To do: Nothing but the lines from the one containing "Continue the Blender" down to the one containing "else: inst(me,'air_vent',(XR-.002,y,4.18))", both included, should be echoed, and each exactly as it stands.
----- Given entries
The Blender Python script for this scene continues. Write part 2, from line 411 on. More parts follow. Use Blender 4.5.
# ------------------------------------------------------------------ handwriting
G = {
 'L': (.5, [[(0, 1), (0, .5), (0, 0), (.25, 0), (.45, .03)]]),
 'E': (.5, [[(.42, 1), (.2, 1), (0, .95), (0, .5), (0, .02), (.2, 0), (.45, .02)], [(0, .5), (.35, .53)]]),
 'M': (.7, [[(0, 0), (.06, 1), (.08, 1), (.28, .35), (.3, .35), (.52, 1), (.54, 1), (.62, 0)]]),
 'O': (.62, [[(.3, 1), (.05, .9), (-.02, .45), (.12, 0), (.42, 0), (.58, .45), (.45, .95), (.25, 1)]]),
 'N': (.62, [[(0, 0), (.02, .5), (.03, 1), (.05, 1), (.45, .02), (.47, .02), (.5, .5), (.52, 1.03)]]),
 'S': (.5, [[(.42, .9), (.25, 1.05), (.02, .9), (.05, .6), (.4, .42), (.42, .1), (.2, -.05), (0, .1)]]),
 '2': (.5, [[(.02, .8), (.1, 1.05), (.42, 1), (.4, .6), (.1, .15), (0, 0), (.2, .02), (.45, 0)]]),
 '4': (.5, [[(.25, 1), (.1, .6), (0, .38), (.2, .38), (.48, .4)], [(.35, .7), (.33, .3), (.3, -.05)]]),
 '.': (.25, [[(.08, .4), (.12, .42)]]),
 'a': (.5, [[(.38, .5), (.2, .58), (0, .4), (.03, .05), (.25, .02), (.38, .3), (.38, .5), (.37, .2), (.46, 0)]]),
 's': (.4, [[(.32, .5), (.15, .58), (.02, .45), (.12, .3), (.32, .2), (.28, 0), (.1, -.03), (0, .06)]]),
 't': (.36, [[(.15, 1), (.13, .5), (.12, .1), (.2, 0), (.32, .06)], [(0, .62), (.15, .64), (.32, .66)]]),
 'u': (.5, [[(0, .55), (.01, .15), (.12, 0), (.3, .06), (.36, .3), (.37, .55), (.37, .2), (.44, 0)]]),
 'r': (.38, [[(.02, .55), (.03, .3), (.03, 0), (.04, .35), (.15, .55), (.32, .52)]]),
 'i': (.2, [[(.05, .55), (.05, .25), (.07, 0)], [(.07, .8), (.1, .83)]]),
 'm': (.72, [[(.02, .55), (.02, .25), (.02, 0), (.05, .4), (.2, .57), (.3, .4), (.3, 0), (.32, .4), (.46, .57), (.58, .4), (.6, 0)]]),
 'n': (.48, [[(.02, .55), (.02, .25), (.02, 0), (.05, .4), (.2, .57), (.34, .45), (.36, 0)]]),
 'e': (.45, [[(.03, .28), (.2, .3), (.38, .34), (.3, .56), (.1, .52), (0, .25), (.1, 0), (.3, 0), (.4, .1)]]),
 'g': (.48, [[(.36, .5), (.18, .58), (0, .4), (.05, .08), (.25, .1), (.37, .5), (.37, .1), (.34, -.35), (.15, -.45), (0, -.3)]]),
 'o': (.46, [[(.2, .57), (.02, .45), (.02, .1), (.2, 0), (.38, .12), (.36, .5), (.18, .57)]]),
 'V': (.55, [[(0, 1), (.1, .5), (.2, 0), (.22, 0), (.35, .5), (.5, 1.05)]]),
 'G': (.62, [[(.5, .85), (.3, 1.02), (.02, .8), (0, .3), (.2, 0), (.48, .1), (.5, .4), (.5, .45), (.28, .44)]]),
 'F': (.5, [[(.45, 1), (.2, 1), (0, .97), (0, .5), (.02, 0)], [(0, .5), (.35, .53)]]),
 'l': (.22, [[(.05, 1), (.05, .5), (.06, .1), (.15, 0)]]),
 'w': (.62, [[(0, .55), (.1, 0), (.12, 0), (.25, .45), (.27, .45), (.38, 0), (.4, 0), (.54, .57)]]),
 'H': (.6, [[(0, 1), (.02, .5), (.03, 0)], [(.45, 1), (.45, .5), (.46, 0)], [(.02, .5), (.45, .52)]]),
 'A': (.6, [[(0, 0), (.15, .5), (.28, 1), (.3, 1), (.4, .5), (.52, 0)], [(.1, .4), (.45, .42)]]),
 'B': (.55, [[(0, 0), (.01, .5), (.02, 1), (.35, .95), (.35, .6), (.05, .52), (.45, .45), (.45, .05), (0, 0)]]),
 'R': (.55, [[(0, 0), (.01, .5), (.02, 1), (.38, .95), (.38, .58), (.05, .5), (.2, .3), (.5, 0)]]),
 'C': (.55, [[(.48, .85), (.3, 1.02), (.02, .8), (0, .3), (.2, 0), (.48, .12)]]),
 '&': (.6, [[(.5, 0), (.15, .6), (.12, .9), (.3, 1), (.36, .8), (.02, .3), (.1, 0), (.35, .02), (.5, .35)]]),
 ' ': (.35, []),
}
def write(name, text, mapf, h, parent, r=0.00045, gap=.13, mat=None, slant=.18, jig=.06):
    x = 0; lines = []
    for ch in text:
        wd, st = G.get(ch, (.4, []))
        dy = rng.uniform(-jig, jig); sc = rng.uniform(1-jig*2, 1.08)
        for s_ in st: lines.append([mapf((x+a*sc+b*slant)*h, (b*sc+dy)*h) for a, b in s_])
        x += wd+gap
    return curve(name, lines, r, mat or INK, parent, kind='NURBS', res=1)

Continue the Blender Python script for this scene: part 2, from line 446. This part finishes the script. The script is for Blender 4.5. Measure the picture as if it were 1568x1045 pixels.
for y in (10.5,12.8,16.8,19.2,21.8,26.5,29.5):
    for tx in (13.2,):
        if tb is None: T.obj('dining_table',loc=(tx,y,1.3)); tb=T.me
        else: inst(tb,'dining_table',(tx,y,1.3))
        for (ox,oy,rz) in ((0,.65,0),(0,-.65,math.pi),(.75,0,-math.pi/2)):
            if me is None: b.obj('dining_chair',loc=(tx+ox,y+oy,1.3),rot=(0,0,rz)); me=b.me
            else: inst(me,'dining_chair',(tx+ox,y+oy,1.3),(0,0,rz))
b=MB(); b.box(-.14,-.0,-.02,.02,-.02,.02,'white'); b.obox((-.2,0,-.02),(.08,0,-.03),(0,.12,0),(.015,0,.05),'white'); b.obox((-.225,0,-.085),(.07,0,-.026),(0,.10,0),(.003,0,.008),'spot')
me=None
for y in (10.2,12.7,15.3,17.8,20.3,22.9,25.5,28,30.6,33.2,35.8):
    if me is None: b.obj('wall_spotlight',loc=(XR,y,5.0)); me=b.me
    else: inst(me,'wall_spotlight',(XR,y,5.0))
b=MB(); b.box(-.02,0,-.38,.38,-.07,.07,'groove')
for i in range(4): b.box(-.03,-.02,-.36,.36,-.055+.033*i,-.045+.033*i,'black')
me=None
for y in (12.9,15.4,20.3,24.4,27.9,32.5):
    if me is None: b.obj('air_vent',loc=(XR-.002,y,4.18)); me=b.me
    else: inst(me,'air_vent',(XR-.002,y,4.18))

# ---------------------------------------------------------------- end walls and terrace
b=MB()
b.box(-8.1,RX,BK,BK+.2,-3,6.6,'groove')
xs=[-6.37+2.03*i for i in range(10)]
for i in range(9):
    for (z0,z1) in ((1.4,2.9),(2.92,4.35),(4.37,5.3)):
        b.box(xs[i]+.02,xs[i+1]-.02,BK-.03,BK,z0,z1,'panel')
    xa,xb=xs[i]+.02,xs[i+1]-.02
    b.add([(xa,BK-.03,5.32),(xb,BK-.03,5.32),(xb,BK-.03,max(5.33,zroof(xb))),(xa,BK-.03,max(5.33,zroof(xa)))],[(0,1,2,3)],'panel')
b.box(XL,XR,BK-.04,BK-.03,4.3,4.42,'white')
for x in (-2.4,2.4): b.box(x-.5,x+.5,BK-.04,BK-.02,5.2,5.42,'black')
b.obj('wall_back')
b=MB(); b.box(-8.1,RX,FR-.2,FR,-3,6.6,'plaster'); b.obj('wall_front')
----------
Task response:
Continue the Blender Python script for this scene: part 2, from line 446. This part finishes the script. The script is for Blender 4.5. Measure the picture as if it were 1568x1045 pixels.
for y in (10.5,12.8,16.8,19.2,21.8,26.5,29.5):
    for tx in (13.2,):
        if tb is None: T.obj('dining_table',loc=(tx,y,1.3)); tb=T.me
        else: inst(tb,'dining_table',(tx,y,1.3))
        for (ox,oy,rz) in ((0,.65,0),(0,-.65,math.pi),(.75,0,-math.pi/2)):
            if me is None: b.obj('dining_chair',loc=(tx+ox,y+oy,1.3),rot=(0,0,rz)); me=b.me
            else: inst(me,'dining_chair',(tx+ox,y+oy,1.3),(0,0,rz))
b=MB(); b.box(-.14,-.0,-.02,.02,-.02,.02,'white'); b.obox((-.2,0,-.02),(.08,0,-.03),(0,.12,0),(.015,0,.05),'white'); b.obox((-.225,0,-.085),(.07,0,-.026),(0,.10,0),(.003,0,.008),'spot')
me=None
for y in (10.2,12.7,15.3,17.8,20.3,22.9,25.5,28,30.6,33.2,35.8):
    if me is None: b.obj('wall_spotlight',loc=(XR,y,5.0)); me=b.me
    else: inst(me,'wall_spotlight',(XR,y,5.0))
b=MB(); b.box(-.02,0,-.38,.38,-.07,.07,'groove')
for i in range(4): b.box(-.03,-.02,-.36,.36,-.055+.033*i,-.045+.033*i,'black')
me=None
for y in (12.9,15.4,20.3,24.4,27.9,32.5):
    if me is None: b.obj('air_vent',loc=(XR-.002,y,4.18)); me=b.me
    else: inst(me,'air_vent',(XR-.002,y,4.18))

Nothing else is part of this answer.